L’amicizia è uno dei tesori più preziosi della nostra umile esistenza, soprattutto se gli amici sono fonte di ispirazione e con i loro consigli e le loro idee ampliano i nostri orizzonti. Da qui nasce la riflessione di oggi, da un consiglio di lettura che con piacere, cari lettori, vi rigiro, Cento anni dopo: 1917-2017 Da Lenin a Zuckerberg a firma di Rita di Leo, professoressa emerita di Relazioni Internazionali alla Sapienza di Roma. Una lettura che come una goccia sulla roccia risuona nella testa e modella i pensieri leggendo le ultime notizie e l’appello di un anziano signore. Ricorderete il caso Cambridge Analytica: ebbene è scattata la prima multa di 565mila euro per Facebook per omesso controllo sulla società di consulenza accusata di aver raccolto per scopi di propaganda politica i dati di 87 milioni di utenti di decine di Paesi del social network americano.
«Fiducia e sicurezza nell’integrità dei nostri processi democratici rischiano di essere sconvolte perché l’elettore medio non ha idea di cosa succeda dietro le quinte», ha dichiarato la commissaria dell’Ico Elizabeth Denham. Sempre dal Web, nel giorno del Prime Day, arriva un’altra notizia: Jeff Bezos è l’uomo più ricco del mondo. Mentre su un banale foglio A4 appeso al bancone della farmacia di un paesino di mare leggo l’accorato appello di Piero a tutta la comunità: «curiamo le nostre strade e i nostri spazi, riappropriamoci degli spazi pubblici, dei momenti di incontro e di condivisione anziché nasconderci in casa dietro gli schermi di smartphone e computer».
Vi chiederete cosa ha a che fare tutto questo con il libretto della di Leo, Zuckerberg e, soprattutto, con Lenin? Intanto, entrambi, sono dei rivoluzionari, vantano una sterminata massa di credenti al loro seguito e promettono il cambiamento. Nel caso dello statista del potere del lavoro e delle sue ideologie sappiamo come è andata. Sul finire del Novecento le sue statue sono state fatte a pezzi con l’accusa di non avere cambiato lo stato delle cose, ma con Zuckerberg e gli altri guru della Rete, come la mettiamo?
Oggi, secondo Rita di Leo, viviamo in un tempo nuovo sorto sulle macerie del Novecento, delle sue ideologie e delle sue guerre, un tempo che definisce anomico, senza regole, dominato da una nuova ideologia, la teologia della tecnica, in cui tutto è creato, definito e regolato dagli algoritmi. Un tempo in cui l’uomo non è più l’animale politico di Platone e Aristotele legato ad una vita comunitaria ma un animale asociale che si muove dentro la sua solitudine, non sa nulla del passato e si immedesima nel clima che si trova a vivere. Un tempo in cui non è permesso pensare come Aristotele o come Hobbes ma secondo il pensiero computazionale.

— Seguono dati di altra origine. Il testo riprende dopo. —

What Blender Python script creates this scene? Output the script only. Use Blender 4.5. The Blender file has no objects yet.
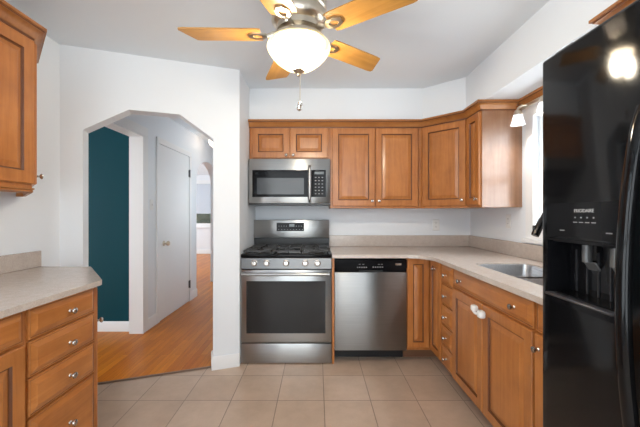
import bpy, bmesh, math, random
from mathutils import Vector, Matrix
random.seed(7)
PI = math.pi
C = bpy.context.scene.collection
SC = bpy.context.scene

# ------------------------------------------------------------------ camera
CZ, F, VX, VY = 1.26, 326.0, 317.0, 213.0
cd = bpy.data.cameras.new('camera')
cam = bpy.data.objects.new('camera', cd); C.objects.link(cam)
cam.location = (0, 0, CZ); cam.rotation_euler = (PI/2, 0, 0)
cd.sensor_width = 36.0; cd.lens = 36.0*F/640
cd.shift_x = (320-VX)/640; cd.shift_y = (VY-213.5)/640
cd.clip_start = 0.02
SC.camera = cam

# ------------------------------------------------------------------ sky, lights, exposure
W = bpy.data.worlds.new('sky'); SC.world = W; W.use_nodes = True
W.node_tree.nodes['Background'].inputs[0].default_value = (0.87, 0.95, 1.0, 1)
W.node_tree.nodes['Background'].inputs[1].default_value = 3.9
SC.view_settings.view_transform = 'Standard'
SC.view_settings.look = 'None'
SC.view_settings.gamma = 1.0
SC.view_settings.use_curve_mapping = False
SC.view_settings.exposure = 0.70

def lamp(name, kind, loc, energy, col, size=0.05, rot=None, size_y=None):
    l = bpy.data.lights.new(name, kind); l.energy = energy; l.color = col
    if kind == 'AREA':
        l.size = size
        if size_y: l.shape = 'RECTANGLE'; l.size_y = size_y
    else:
        l.shadow_soft_size = size
    o = bpy.data.objects.new(name, l); C.objects.link(o); o.location = loc
    if rot: o.rotation_euler = rot
    return o
def portal(name, loc, rot, sx, sy):
    o = lamp(name, 'AREA', loc, 1, (1, 1, 1), sx, rot, sy)
    o.data.cycles.is_portal = True
    return o
# daylight portals at the openings (sink window, far room; added rear, left, hall and side-room openings)
portal('added_rear_window_portal', (-0.1, -1.82, 1.25), (PI/2, 0, 0), 2.2, 2.1)
portal('sink_window_portal', (1.74, 1.985, 1.565), (0, PI/2, 0), 1.0, 1.0)
portal('added_left_window_portal', (-1.96, -0.65, 1.25), (0, -PI/2, 0), 1.9, 1.9)
portal('side_room_portal', (-4.68, 1.9, 1.3), (0, -PI/2, 0), 2.0, 2.4)
portal('far_room_portal', (-3.45, 10.2, 1.5), (-PI/2, 0, 0), 0.9, 1.4)
portal('hall_side_portal', (-0.60, 4.74, 1.65), (0, PI/2, 0), 0.9, 0.6)
portal('hall_end_portal', (-1.30, 8.16, 1.1), (-PI/2, 0, 0), 0.9, 2.1)
portal('far_side_portal', (-5.18, 7.6, 1.3), (0, -PI/2, 0), 2.0, 2.8)

# ------------------------------------------------------------------ materials
def mat(name, col, rough=0.5, metal=0.0, coat=0.0, **kw):
    m = bpy.data.materials.new(name); m.use_nodes = True
    b = m.node_tree.nodes['Principled BSDF']
    b.inputs['Base Color'].default_value = (*col, 1)
    b.inputs['Roughness'].default_value = rough
    b.inputs['Metallic'].default_value = metal
    b.inputs['Coat Weight'].default_value = coat
    b.inputs['Coat Roughness'].default_value = 0.08
    for k, v in kw.items(): b.inputs[k].default_value = v
    return m
def N(m, t): return m.node_tree.nodes.new(t)
def L(m, a, b): m.node_tree.links.new(a, b)
def P(m): return m.node_tree.nodes['Principled BSDF']
def ramp(m, fac, stops):
    r = N(m, 'ShaderNodeValToRGB'); L(m, fac, r.inputs[0])
    e = r.color_ramp.elements
    while len(e) < len(stops): e.new(0.5)
    for i, (p, c) in enumerate(stops): e[i].position = p; e[i].color = (*c, 1)
    return r
def coords(m, scale=(1, 1, 1), loc=(0, 0, 0), rot=(0, 0, 0), rnd=False):
    tc = N(m, 'ShaderNodeTexCoord'); mp = N(m, 'ShaderNodeMapping')
    mp.inputs['Scale'].default_value = scale; mp.inputs['Location'].default_value = loc; mp.inputs['Rotation'].default_value = rot
    if rnd:
        oi = N(m, 'ShaderNodeObjectInfo'); ml = N(m, 'ShaderNodeMath'); ml.operation = 'MULTIPLY'; ml.inputs[1].default_value = 37.0
        L(m, oi.outputs['Random'], ml.inputs[0])
        ad = N(m, 'ShaderNodeVectorMath'); ad.operation = 'ADD'
        L(m, tc.outputs['Object'], ad.inputs[0]); L(m, ml.outputs[0], ad.inputs[1])
        L(m, ad.outputs[0], mp.inputs['Vector'])
    else:
        L(m, tc.outputs['Object'], mp.inputs['Vector'])
    return mp.outputs[0]
def noise(m, vec, scale, detail=3, rough=0.55, dist=0.0):
    n = N(m, 'ShaderNodeTexNoise'); L(m, vec, n.inputs['Vector'])
    n.inputs['Scale'].default_value = scale; n.inputs['Detail'].default_value = detail
    n.inputs['Roughness'].default_value = rough; n.inputs['Distortion'].default_value = dist
    return n.outputs['Fac']
def bump(m, h, strength, dist=0.002):
    b = N(m, 'ShaderNodeBump'); b.inputs['Strength'].default_value = strength; b.inputs['Distance'].default_value = dist
    L(m, h, b.inputs['Height']); L(m, b.outputs[0], P(m).inputs['Normal'])
def wood(name, dark, mid, light, axis=2, rough=0.35, coat=0.25, rnd=True):
    m = mat(name, mid, rough, coat=coat)
    P(m).inputs['Coat Roughness'].default_value = 0.2
    s = [16, 16, 16]; s[axis] = 1.3
    v = coords(m, tuple(s), rnd=rnd)
    n = noise(m, v, 1.6, 5, 0.6, 0.6)
    r = ramp(m, n, [(0.28, dark), (0.5, mid), (0.75, light)])
    n2 = noise(m, coords(m, rnd=rnd), 5.0, 3, 0.6)
    r2 = ramp(m, n2, [(0.3, (0.84, 0.80, 0.76)), (0.7, (1.12, 1.14, 1.18))])
    mx = N(m, 'ShaderNodeMix'); mx.data_type = 'RGBA'; mx.blend_type = 'MULTIPLY'; mx.inputs[0].default_value = 1.0
    L(m, r.outputs[0], mx.inputs[6]); L(m, r2.outputs[0], mx.inputs[7]); L(m, mx.outputs[2], P(m).inputs['Base Color'])
    bump(m, n, 0.05)
    return m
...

Per secoli, nel Novecento europeo, a fare da spartiacque sociale è stato l’analfabetismo di massa, motivo per cui venne introdotto l’obbligo scolastico. Nell’era della democrazia della Rete, invece, il coding si può imparare solo in un corso universitario nelle facoltà d’avanguardia, quelle frequentate dalle élite mentre all’individuo-massa sono riservati i risultati del pensiero computazionale centrati sul materialismo realizzato per rendere sempre più tecnologica l’esistenza quotidiana. In sostanza si ha sempre meno bisogno degli uomini come produttori e sempre di più di clienti che comprano su online o danno sfogo alla propria asocialità con i mezzi della Rete. «I commenti di ignoti contro ignoti che si leggono sui social forum dimostrano la sconfitta delle utopie, delle teorie politiche, delle pratiche di governo, degli esperimenti sociali».
L’ideologia del tempo nuovo, la teologia della tecnica, nella sua essenza è dunque simile alle altre ideologie che sostenevano il potere dei tempi precedenti. Un’ideologia che oggi appare invincibile nella sua concretezza, nella sua diffusione globale, nel suo essere senza obiettivi comuni se non quelli dei bisogni materiali comuni a tutti. Penso a Cartesio: Cogito ergo sum. Al diavolo Zuckerberg, la tecnica e i suoi algoritmi.